Recommandation du comité

Recommandation du comité
  1. 214. Au vu des conclusions qui précèdent, le comité invite le Conseil d’administration à approuver les recommandations suivantes:
    • a) Le comité prie fermement le gouvernement d’enregistrer immédiatement la demande de statut syndical – formulée il y a près de quatre ans – de la Fédération nationale des enseignants, chercheurs et créateurs universitaires (Fédération historique des enseignants) et de le tenir informé à cet égard.

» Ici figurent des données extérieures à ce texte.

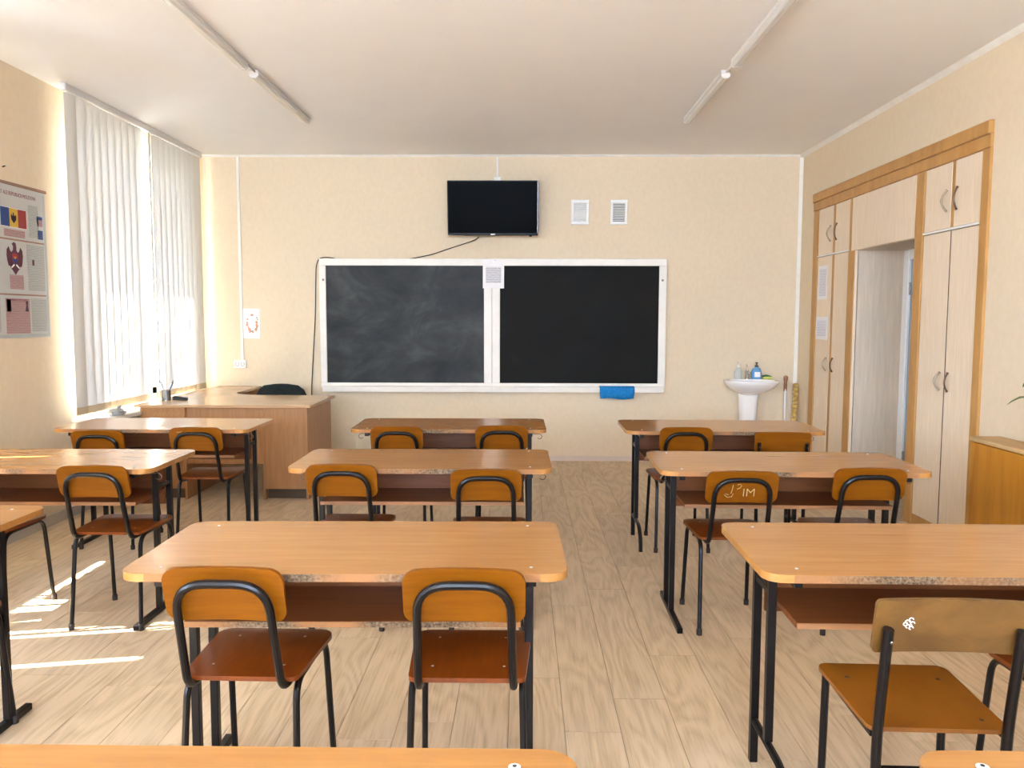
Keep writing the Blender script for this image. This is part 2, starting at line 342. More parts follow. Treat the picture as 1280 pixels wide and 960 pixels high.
for k in range(3): obj('pane', MB().box(xs[k] + .076, xs[k + 1] + .004, YB - .074, YB - .068, c + .076, d - .076), M['glass'], w, None)
struct('ceiling', MB().box(XL, XR, YB, D, H, H + .1), M['ceiling'])
floor = struct('floor', MB().box(XL, XR, YB, D, -.06, -.0035).box(XR, XR + .75, WY0, WY1, -.06, -.0035), M['joint'])
pw, plen = .1955, 1.22
anch = {0: 3.874, 1: 2.898, 2: 3.29, 3: 3.708, -1: 3.065}
pm = {}
def plank(x0, x1, y0, y1):
    w, l = x1 - x0, y1 - y0; key = (round(w, 3), round(l, 3))
    if key not in pm:
        g, c = .0004, .0008
        pm[key] = MB().add([(-w / 2 + g, -l / 2 + g, -.0035), (w / 2 - g, -l / 2 + g, -.0035), (w / 2 - g, l / 2 - g, -.0035), (-w / 2 + g, l / 2 - g, -.0035)] +
                 [(-w / 2 + g + c, -l / 2 + g + c, 0), (w / 2 - g - c, -l / 2 + g + c, 0), (w / 2 - g - c, l / 2 - g - c, 0), (-w / 2 + g + c, l / 2 - g - c, 0)],
                 [(4, 5, 6, 7), (0, 1, 5, 4), (1, 2, 6, 5), (2, 3, 7, 6), (3, 0, 4, 7)]).mesh('plank', M['plank'], None)
    o = bpy.data.objects.new('plank', pm[key]); COL.objects.link(o); o.parent = floor; o.location = ((x0 + x1) / 2, (y0 + y1) / 2, 0)
for k in range(-18, 18):
    x0 = .150 + pw * k; x1 = x0 + pw
    if x1 < XL or x0 > XR: continue
    x0, x1 = max(x0, XL), min(x1, XR)
    if x1 - x0 < .01: continue
    a = anch.get(k, random.random() * plen); y = a - plen * 10
    while y < D:
        ya, yb = max(y, 0.0), min(y + plen, D)
        if yb - ya > .01: plank(x0, x1, ya, yb)
        y += plen
for k in range(2): plank(XR + pw * k, XR + pw * (k + 1), 5.63, 6.6)
struct('baseboard_back', MB().box(XL, XR, D - .016, D, 0, .042).box(XL, XR, D - .012, D, .042, .05), mat('pinkish baseboard', (.62, .50, .42), .5))
struct('baseboard_left', MB().box(XL, XL + .016, YB, D - .016, 0, .07), mat('greyed baseboard', (.42, .38, .33), .5))
struct('baseboard_right', MB().box(XR - .016, XR, YB, WY0 - .005, 0, .06).box(XR - .016, XR, WY1 + .005, D - .016, 0, .06), M['white_paint'])
def cornice(name, mb): return struct(name, mb, M['white_paint'])
cornice('trim_1', MB().prism([(XR, H - .03), (XR - .03, H), (XR, H)], 'y', YB, D - .001))
cornice('trim_2', MB().prism([(D, H - .02), (D - .02, H), (D, H)], 'x', XL, XR - .03))
cornice('trim_3', MB().prism([(XR, D), (XR - .028, D), (XR, D - .028)], 'z', .06, H - .03))
# outside: paving, and an unseen slab added to shade the upper half of the windows
struct('ground', MB().box(-40, XL - WT - .02, -25, 35, -1.3, -1.0), M['asphalt'])
struct('shade_slab', MB().box(XL - WT - .62, XL - WT, -3, 10, 2.98, 3.2), M['facade'])

# windows
for n_, (a, b) in enumerate(WINS, 1):
    xo, xi = XL - .36, XL - .30
    bars = [(.61, .755), (1.12, 1.28)] if n_ == 1 else [(.46, .58), (.98, 1.10)]
    f = MB().box(xo, xi, a, b, WZ0, WZ0 + .08, .006).box(xo, xi, a, b, WZ1 - .08, WZ1, .006)
    f.box(xo, xi, a, a + .08, WZ0 + .08, WZ1 - .08, .006).box(xo, xi, b - .08, b, WZ0 + .08, WZ1 - .08, .006)
    for p, q in bars: f.box(xo, xi, a + p, a + q, WZ0 + .08, WZ1 - .08, .006)
    ys = [.08] + [y for pq in bars for y in pq] + [b - a - .08]
    zt = 2.28
    for k in range(0, len(ys), 2): f.box(xo + .002, xi - .002, a + ys[k], a + ys[k + 1], zt, zt + .07, .006)
    w = struct('window_%d' % n_, f, M['pvc'])
    for k in range(0, len(ys), 2):
        for z0, z1 in ((WZ0 + .08, zt), (zt + .07, WZ1 - .08)):
            obj('pane', MB().box(xo + .026, xo + .032, a + ys[k] - .004, a + ys[k + 1] + .004, z0 - .004, z1 + .004), M['glass'], w, None)
    obj('sill', MB().box(XL - .31, XL + .27, a - .08, b + .08, .665, .70, .008), M['white_paint'], w) if n_ == 1 else obj('sill', MB().box(XL - .31, XL + .12, a - .08, b + .08, .665, .70, .008), M['white_paint'], w)
    obj('apron', MB().box(XL - .30, XL - .001, a + .002, b - .002, .70, WZ0), M['white_paint'], w)

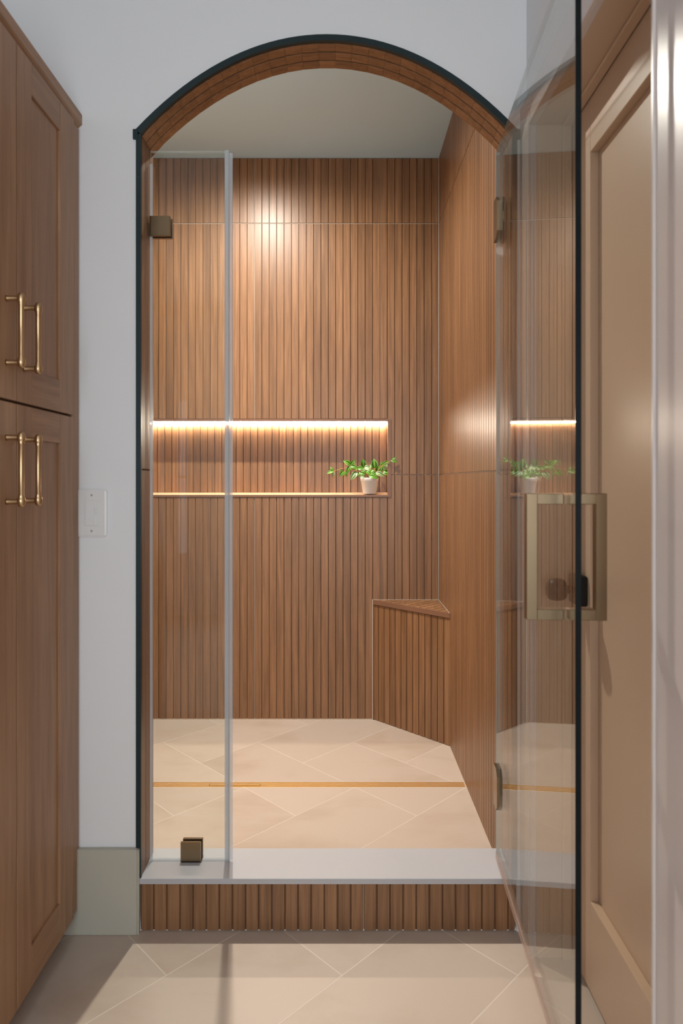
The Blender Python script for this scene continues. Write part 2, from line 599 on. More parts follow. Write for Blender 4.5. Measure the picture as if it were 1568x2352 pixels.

    • b) Le comité demande au gouvernement de prendre, en consultation avec les représentants des organisations de travailleurs et d’employeurs, les mesures nécessaires pour modifier l’article 28 de la loi, qui impose à une association, pour pouvoir contester à une autre le statut syndical, de compter un nombre d’affiliés «considérablement supérieur», et l’article 21 du décret réglementaire no 467/88, qui explicite le sens des termes «considérablement supérieur» en disposant que l’association qui revendique le statut syndical doit compter au moins 10 pour cent d’adhérents cotisants de plus que sa rivale.